## WHAT TO PRODUCE
Pictures are not part of the copy. Give again exactly the lines from the one with "Model this scene" to the one with "S.view_settings.use_curve_mapping = False", inclusive.
[start of PROVIDED INFORMATION]
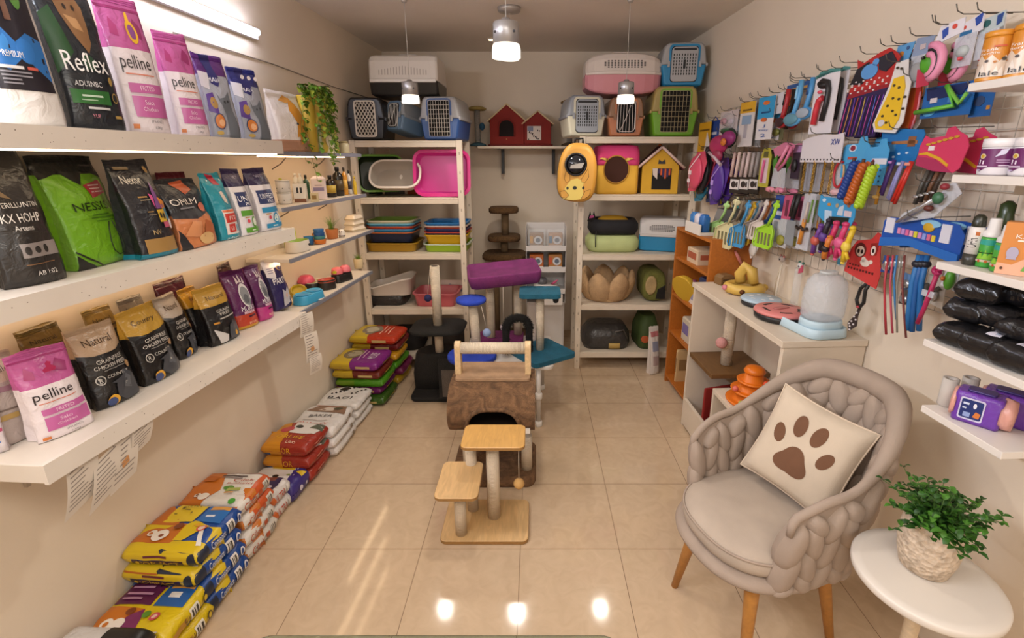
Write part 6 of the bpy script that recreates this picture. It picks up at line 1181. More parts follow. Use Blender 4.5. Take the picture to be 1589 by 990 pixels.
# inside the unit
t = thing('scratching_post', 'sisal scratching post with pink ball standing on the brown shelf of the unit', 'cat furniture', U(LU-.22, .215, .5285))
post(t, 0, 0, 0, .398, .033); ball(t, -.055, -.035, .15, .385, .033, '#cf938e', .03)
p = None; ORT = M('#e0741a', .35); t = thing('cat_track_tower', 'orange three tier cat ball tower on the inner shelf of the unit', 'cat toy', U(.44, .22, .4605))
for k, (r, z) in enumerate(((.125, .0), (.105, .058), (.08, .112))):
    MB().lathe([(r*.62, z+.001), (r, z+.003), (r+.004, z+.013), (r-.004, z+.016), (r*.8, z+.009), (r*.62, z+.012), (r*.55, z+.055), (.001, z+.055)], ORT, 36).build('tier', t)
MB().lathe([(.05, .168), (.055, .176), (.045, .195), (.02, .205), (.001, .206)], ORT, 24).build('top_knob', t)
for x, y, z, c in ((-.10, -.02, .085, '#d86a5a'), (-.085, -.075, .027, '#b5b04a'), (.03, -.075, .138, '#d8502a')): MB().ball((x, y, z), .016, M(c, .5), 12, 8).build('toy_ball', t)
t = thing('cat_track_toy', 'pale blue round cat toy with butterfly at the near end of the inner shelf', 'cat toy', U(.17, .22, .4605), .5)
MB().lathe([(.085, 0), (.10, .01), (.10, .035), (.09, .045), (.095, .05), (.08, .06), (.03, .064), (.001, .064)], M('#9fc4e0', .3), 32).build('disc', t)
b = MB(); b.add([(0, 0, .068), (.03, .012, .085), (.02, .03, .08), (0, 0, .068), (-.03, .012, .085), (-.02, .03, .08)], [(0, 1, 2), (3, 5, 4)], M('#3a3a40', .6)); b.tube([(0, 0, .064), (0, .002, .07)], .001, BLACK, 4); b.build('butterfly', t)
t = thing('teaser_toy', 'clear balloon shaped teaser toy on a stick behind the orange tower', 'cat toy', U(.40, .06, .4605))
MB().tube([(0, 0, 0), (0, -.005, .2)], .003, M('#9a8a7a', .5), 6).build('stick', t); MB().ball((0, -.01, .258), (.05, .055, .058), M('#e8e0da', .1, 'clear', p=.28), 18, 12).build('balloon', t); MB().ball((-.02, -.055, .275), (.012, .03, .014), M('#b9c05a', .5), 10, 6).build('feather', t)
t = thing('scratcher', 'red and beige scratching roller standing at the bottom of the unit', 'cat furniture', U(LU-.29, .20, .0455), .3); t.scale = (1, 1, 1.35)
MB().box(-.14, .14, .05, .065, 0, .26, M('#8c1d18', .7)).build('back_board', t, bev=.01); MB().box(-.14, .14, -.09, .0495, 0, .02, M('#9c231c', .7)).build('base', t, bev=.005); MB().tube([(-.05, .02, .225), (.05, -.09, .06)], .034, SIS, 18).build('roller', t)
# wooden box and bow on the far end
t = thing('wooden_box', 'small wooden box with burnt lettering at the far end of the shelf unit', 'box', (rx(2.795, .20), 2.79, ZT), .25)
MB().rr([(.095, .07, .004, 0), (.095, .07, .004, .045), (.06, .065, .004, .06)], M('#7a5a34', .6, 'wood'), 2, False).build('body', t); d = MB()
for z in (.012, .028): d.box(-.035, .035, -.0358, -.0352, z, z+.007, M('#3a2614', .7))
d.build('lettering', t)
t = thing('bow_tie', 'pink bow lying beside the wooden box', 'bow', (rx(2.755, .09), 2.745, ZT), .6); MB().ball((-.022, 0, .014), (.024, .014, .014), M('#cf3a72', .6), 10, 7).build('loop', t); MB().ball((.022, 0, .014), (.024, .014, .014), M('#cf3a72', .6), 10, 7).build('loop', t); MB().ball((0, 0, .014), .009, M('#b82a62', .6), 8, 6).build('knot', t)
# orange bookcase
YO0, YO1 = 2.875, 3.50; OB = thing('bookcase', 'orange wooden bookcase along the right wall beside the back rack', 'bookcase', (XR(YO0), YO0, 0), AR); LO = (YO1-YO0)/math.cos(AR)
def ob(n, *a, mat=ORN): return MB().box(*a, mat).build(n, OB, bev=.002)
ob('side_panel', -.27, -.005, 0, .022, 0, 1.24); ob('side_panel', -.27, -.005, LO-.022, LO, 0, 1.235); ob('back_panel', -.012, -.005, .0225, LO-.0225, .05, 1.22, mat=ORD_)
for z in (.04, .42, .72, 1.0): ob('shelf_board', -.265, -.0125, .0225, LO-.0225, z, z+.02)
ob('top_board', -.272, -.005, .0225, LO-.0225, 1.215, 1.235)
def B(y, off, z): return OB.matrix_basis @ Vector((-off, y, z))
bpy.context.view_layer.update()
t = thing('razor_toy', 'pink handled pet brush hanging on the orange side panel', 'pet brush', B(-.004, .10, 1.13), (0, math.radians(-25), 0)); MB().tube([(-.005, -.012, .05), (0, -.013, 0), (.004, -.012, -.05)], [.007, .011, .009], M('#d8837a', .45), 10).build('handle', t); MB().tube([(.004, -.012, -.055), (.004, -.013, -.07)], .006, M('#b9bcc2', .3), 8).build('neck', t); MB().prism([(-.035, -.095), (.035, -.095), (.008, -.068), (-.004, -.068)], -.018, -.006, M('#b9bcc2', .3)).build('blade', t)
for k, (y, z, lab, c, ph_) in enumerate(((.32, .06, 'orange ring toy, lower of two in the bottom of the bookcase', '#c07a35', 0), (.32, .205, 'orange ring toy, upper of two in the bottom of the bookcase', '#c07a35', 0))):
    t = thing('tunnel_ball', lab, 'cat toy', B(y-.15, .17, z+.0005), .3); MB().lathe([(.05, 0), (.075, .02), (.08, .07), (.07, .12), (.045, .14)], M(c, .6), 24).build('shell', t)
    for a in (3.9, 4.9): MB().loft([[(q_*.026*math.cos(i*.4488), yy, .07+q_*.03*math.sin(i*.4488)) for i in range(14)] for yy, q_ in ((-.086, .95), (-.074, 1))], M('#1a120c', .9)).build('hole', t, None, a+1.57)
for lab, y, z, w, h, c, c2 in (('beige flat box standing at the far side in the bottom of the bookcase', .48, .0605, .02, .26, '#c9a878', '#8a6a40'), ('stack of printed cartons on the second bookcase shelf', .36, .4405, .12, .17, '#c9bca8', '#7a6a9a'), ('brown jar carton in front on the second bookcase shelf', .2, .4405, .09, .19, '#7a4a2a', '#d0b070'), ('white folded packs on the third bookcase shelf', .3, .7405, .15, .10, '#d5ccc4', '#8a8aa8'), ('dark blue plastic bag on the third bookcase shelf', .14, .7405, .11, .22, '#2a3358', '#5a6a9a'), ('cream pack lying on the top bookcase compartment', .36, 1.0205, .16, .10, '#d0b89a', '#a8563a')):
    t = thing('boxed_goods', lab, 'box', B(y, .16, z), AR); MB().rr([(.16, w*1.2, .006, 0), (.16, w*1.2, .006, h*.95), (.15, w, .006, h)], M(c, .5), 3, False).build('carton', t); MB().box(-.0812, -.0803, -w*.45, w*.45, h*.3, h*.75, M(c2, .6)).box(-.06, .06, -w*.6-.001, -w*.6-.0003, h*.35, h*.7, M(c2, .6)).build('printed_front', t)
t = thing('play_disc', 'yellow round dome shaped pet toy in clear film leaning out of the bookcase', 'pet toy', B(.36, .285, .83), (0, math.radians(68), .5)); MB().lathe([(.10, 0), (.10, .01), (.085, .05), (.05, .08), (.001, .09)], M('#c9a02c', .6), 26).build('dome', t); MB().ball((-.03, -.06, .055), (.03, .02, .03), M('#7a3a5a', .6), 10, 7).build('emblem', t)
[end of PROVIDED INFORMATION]
[start of PROVIDED INFORMATION]
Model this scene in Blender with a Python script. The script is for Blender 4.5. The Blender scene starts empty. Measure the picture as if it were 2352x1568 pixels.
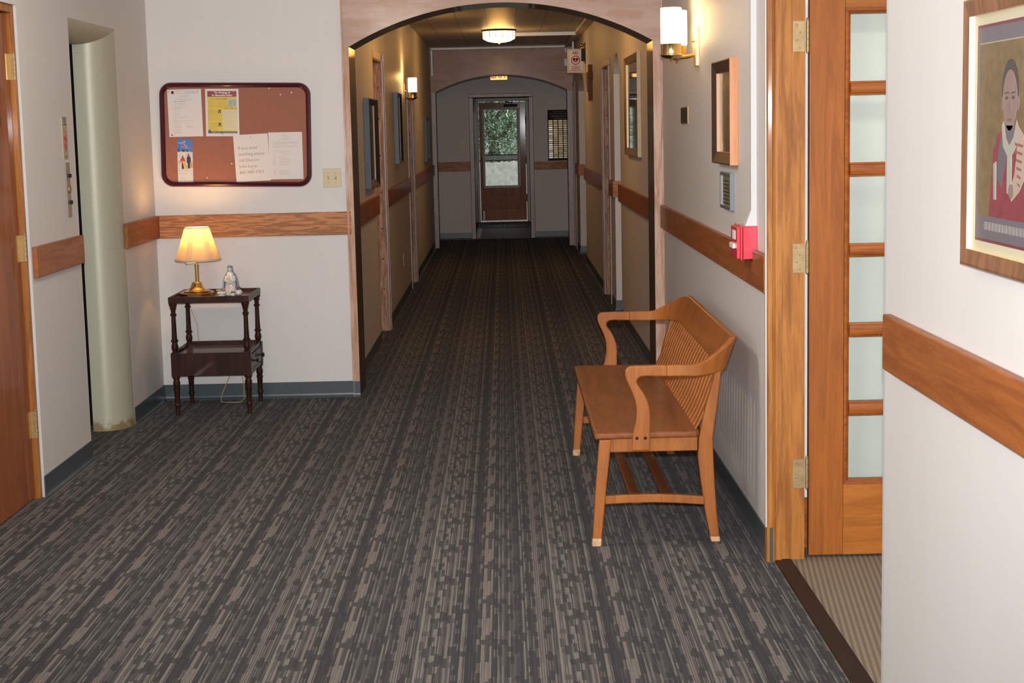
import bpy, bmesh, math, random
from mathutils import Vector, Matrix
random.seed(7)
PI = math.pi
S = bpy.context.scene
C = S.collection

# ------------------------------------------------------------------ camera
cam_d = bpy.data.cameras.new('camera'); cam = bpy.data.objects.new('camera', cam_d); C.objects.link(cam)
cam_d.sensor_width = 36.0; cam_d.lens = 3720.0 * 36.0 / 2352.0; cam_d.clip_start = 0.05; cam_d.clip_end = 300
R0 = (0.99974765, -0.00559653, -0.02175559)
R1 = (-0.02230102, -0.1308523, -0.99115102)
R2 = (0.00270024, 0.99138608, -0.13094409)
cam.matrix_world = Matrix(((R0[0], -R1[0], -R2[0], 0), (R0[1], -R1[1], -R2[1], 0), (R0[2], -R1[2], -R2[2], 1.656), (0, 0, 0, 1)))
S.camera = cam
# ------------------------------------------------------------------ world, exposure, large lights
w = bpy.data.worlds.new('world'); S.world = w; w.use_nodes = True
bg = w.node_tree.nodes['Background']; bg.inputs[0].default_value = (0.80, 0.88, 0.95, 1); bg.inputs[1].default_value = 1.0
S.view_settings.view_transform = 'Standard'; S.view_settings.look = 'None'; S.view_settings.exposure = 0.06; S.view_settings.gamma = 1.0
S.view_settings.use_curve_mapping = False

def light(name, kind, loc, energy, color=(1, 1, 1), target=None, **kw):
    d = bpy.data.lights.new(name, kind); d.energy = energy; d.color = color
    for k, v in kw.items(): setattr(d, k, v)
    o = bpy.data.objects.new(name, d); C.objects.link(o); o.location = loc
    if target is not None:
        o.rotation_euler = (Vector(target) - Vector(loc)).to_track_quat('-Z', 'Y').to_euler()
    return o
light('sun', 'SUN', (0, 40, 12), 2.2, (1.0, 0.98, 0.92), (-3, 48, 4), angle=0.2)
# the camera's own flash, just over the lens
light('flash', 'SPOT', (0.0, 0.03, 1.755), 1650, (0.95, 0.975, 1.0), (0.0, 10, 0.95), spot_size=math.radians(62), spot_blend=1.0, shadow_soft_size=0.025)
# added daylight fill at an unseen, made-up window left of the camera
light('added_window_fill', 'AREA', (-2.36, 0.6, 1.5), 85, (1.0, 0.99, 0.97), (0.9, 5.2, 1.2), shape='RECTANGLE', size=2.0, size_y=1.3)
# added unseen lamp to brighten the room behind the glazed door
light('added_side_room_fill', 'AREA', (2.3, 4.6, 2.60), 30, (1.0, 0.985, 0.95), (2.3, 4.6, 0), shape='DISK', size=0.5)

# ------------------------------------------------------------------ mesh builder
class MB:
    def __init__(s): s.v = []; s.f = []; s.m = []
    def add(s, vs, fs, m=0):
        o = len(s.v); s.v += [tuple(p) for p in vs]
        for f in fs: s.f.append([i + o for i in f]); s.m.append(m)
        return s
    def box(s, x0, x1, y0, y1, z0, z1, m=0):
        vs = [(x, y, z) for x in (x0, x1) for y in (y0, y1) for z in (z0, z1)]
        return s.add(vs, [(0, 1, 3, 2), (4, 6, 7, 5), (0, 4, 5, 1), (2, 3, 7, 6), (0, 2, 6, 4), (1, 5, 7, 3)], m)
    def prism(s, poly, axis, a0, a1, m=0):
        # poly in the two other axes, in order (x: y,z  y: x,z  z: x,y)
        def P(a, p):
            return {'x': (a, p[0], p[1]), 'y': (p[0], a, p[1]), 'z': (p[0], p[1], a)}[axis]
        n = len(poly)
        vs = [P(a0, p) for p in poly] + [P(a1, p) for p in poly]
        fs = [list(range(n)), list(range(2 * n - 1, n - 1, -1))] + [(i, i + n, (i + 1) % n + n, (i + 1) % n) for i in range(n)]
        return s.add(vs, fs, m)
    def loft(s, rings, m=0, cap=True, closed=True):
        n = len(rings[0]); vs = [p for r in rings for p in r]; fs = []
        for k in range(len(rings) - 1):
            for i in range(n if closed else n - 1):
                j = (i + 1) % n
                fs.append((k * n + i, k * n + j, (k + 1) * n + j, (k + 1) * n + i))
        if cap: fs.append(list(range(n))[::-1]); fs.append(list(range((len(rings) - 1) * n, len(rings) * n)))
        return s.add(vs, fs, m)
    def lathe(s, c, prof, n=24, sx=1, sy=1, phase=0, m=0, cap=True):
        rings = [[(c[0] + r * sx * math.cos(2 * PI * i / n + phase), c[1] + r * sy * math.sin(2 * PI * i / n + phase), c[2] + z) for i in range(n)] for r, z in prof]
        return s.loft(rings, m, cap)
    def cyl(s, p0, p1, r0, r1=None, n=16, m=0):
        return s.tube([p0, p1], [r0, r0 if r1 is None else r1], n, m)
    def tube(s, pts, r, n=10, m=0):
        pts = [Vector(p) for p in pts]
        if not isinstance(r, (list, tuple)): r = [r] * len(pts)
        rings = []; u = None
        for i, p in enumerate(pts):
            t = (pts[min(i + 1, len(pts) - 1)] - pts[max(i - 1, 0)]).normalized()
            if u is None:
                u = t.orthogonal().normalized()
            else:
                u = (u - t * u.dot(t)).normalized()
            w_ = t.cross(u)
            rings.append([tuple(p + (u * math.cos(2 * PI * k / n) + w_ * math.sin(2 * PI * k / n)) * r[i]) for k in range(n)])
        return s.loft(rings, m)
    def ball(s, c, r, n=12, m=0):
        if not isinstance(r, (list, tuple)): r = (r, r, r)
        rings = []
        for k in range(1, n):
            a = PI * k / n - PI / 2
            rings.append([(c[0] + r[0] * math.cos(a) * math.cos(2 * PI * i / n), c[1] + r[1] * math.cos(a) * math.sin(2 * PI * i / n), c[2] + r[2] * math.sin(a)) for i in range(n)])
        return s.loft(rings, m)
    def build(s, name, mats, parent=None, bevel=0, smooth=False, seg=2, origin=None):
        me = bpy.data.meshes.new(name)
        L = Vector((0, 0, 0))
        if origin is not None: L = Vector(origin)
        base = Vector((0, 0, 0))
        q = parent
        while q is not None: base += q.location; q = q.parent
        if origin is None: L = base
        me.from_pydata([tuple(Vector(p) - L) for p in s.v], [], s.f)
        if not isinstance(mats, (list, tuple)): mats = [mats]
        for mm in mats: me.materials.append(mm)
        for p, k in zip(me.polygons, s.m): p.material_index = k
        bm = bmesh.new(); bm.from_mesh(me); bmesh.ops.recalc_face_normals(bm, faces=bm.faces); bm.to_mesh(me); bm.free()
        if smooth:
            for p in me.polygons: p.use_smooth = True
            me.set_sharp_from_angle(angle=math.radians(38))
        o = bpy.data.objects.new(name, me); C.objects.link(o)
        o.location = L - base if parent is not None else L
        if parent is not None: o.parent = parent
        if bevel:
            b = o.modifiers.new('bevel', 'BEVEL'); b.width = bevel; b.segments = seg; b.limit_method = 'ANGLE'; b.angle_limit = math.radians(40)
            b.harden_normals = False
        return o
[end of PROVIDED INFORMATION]
## FULL RESPONSE
Model this scene in Blender with a Python script. The script is for Blender 4.5. The Blender scene starts empty. Measure the picture as if it were 2352x1568 pixels.
import bpy, bmesh, math, random
from mathutils import Vector, Matrix
random.seed(7)
PI = math.pi
S = bpy.context.scene
C = S.collection

# ------------------------------------------------------------------ camera
cam_d = bpy.data.cameras.new('camera'); cam = bpy.data.objects.new('camera', cam_d); C.objects.link(cam)
cam_d.sensor_width = 36.0; cam_d.lens = 3720.0 * 36.0 / 2352.0; cam_d.clip_start = 0.05; cam_d.clip_end = 300
R0 = (0.99974765, -0.00559653, -0.02175559)
R1 = (-0.02230102, -0.1308523, -0.99115102)
R2 = (0.00270024, 0.99138608, -0.13094409)
cam.matrix_world = Matrix(((R0[0], -R1[0], -R2[0], 0), (R0[1], -R1[1], -R2[1], 0), (R0[2], -R1[2], -R2[2], 1.656), (0, 0, 0, 1)))
S.camera = cam
# ------------------------------------------------------------------ world, exposure, large lights
w = bpy.data.worlds.new('world'); S.world = w; w.use_nodes = True
bg = w.node_tree.nodes['Background']; bg.inputs[0].default_value = (0.80, 0.88, 0.95, 1); bg.inputs[1].default_value = 1.0
S.view_settings.view_transform = 'Standard'; S.view_settings.look = 'None'; S.view_settings.exposure = 0.06; S.view_settings.gamma = 1.0
S.view_settings.use_curve_mapping = False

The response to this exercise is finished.